Pero no se concedió licencia al Presidente encargado para que volara a solas, sino como representación de un pueblo y del conjunto de los partidos que avalaron su ascenso en el Parlamento. Las informaciones que se manejan conducen a pensar, sin posibilidad de dudas razonables, que las aventuras de Macuto y Chuao fueron obra de un grupúsculo de políticos allegados a la cabeza de la AN, y también de burócratas de su oficina y de su intimidad, que planificaron -no sé si quepa aquí el verbo planificar- una operación de desembarco armado sin que el resto de la dirigencia estuviese enterada. Una operación desastrosa, como sabe todo el país, pese a que algunos entusiastas tenían ganas de apostar a que le soplaría buen viento a un trabajo de pocas manos y de media docena de cerebros atronados. Por desdicha, los miembros de la logia hicieron una faena con los pies y con los intestinos para que quedara al desnudo la tragedia de una correría insensata. Sobre le estatura del disparate no quedaron vacilaciones cuando la sociedad escuchó las explicaciones del presidente Guaidó: Vocablos deshilvanados y sin la voluntad de tocar tierra, seguramente porque caerían de sopetón en arenas movedizas.
Solo Primero Justicia agarró el toro por los cuernos, a través de un comunicado que, sin deslegitimar el liderazgo del Presidente encargado ni asomar conductas secesionistas, llamó la atención sobre la irresponsabilidad de unos desembarcos que debieron contar con la bendición de la máxima figura, o por lo menos con su silenciosa aquiescencia; y pidió rectificaciones de fondo en el manejo de los asuntos políticos para evitar la cercanía de un naufragio. Se trata de un documento fundamental, si se compara con los gestos exageradamente complacientes de los otros partidos. El resto de las organizaciones de la oposición fue tocado por la mudez, o apenas movido por llamados lampiños a una unidad que solo existe en las apariencias. Su existencia hubiera impedido el espectáculo que hoy remueve los pilares de una casa en la que quiere habitar la mayoría de los venezolanos.
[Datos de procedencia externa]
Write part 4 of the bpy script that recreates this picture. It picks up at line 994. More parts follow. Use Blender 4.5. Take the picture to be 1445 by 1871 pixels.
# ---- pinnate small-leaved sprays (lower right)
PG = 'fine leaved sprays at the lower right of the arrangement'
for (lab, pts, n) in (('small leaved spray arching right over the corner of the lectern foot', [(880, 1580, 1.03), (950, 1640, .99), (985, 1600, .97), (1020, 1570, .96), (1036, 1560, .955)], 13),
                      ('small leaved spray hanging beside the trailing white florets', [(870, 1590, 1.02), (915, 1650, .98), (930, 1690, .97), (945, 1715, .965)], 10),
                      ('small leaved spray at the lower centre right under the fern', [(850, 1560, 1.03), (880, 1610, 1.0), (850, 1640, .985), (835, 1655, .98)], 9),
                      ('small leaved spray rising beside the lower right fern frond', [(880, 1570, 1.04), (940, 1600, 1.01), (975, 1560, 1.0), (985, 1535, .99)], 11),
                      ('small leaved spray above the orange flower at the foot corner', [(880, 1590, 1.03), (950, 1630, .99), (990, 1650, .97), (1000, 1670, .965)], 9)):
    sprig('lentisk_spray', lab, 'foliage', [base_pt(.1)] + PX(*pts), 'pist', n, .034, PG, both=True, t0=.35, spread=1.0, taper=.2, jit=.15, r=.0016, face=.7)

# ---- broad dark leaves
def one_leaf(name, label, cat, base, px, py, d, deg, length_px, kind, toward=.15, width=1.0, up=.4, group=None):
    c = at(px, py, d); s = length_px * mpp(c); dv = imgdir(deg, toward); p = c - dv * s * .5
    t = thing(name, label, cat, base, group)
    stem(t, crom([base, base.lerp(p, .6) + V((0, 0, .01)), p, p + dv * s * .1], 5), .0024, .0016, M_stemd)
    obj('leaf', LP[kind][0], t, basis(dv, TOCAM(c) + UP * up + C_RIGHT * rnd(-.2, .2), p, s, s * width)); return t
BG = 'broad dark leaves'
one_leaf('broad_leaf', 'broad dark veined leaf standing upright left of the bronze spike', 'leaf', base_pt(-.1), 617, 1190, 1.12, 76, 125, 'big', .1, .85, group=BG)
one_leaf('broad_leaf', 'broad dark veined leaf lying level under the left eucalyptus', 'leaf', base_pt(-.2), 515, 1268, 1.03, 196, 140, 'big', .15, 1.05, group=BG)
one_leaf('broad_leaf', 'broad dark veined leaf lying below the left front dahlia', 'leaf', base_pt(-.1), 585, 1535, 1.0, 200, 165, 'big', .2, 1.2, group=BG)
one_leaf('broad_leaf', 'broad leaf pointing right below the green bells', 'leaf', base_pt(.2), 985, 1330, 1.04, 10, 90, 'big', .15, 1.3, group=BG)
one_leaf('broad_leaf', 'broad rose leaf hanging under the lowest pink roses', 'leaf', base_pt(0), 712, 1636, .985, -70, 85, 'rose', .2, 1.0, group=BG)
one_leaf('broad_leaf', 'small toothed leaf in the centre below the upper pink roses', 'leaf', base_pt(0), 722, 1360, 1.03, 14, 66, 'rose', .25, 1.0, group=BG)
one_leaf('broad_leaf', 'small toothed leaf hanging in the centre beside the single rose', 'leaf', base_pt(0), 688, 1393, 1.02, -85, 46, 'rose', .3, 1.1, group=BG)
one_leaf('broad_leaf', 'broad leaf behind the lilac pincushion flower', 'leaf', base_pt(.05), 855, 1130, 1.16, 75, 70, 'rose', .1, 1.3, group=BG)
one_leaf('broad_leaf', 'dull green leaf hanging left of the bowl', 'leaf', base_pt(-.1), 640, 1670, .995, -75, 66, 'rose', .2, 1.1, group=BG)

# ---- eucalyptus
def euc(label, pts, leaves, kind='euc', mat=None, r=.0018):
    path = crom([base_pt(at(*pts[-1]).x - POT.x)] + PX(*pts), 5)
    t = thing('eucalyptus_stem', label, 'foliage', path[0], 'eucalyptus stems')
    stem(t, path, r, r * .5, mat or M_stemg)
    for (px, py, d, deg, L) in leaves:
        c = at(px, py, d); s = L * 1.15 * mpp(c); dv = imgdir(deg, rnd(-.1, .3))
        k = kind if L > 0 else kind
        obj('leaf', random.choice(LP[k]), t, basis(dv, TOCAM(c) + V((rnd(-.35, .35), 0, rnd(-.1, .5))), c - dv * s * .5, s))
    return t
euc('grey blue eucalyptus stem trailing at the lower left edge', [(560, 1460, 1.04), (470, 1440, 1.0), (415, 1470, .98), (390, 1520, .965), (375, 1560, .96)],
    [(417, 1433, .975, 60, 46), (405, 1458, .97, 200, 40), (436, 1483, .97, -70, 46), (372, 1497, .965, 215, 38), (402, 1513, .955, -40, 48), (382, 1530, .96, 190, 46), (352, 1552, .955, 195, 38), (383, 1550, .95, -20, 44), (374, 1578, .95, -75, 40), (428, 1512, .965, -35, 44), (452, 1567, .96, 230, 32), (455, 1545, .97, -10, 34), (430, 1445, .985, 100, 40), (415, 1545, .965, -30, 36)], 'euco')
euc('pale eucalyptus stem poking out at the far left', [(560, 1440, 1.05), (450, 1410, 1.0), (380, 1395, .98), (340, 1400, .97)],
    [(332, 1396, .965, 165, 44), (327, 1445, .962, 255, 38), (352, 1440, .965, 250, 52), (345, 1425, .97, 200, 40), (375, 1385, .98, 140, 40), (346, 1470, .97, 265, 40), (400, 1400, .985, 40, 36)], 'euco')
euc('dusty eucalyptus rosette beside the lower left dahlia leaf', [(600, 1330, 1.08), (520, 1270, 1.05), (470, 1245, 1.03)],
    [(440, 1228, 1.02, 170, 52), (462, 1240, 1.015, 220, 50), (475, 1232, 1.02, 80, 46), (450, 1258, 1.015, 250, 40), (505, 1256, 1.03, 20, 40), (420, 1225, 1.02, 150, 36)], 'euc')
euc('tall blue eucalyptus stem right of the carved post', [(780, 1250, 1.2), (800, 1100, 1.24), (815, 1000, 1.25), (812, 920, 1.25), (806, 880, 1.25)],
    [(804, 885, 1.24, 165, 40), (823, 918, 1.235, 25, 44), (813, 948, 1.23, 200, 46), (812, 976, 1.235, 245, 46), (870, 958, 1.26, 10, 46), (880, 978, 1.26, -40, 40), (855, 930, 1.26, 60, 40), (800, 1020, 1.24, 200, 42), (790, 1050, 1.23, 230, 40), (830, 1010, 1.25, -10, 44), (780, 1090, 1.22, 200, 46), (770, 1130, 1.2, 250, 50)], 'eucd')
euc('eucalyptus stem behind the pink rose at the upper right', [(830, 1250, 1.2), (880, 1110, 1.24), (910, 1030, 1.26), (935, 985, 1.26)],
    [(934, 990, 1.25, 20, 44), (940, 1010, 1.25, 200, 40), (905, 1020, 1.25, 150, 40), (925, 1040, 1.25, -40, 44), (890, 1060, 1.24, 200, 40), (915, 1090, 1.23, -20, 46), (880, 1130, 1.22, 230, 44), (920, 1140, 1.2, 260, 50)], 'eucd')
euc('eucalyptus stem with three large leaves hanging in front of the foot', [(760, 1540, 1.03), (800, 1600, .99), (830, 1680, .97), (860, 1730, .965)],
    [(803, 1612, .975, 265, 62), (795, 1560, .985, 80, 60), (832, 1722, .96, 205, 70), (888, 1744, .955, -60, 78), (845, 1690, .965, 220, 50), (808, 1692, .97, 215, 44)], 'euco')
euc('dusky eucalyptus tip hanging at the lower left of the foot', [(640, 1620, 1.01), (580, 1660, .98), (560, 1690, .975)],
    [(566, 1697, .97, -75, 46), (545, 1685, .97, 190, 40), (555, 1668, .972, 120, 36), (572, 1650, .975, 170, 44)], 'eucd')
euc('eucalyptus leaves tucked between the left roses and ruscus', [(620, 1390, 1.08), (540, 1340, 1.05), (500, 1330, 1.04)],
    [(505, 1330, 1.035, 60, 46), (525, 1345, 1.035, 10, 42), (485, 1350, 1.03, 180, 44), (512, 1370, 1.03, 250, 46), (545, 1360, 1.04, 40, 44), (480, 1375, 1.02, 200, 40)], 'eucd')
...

¿Este artículo está dedicado a la censura del presidente Guaidó? Solo tiene la pretensión de pedirle que abandone el descamino, que sea figura de todos y no de una bandería, o de un club de amigotes. Hay unas palabras de Henry Ramos Allup que he citado en otro lugar, pero que quiero recordar de nuevo. Dijo Ramos Allup: “Después de Guaidó, la fosa común”. Sería oportuno que el joven aludido se paseara por lo que la afirmación significa, pero también la mayoría de los partidos que apenas se han insinuado ante los sucesos con declaraciones angelicales. Aparte de incómodas, las fosas comunes son testimonios de indigencia, son el destino de un anonimato nacido de la pusilanimidad. Si de cementerios se trata, si las decisiones serias e imprescindibles no pueden detener la marcha del cortejo fúnebre, sería equitativo que cada cual tuviera su túmulo debidamente identificado.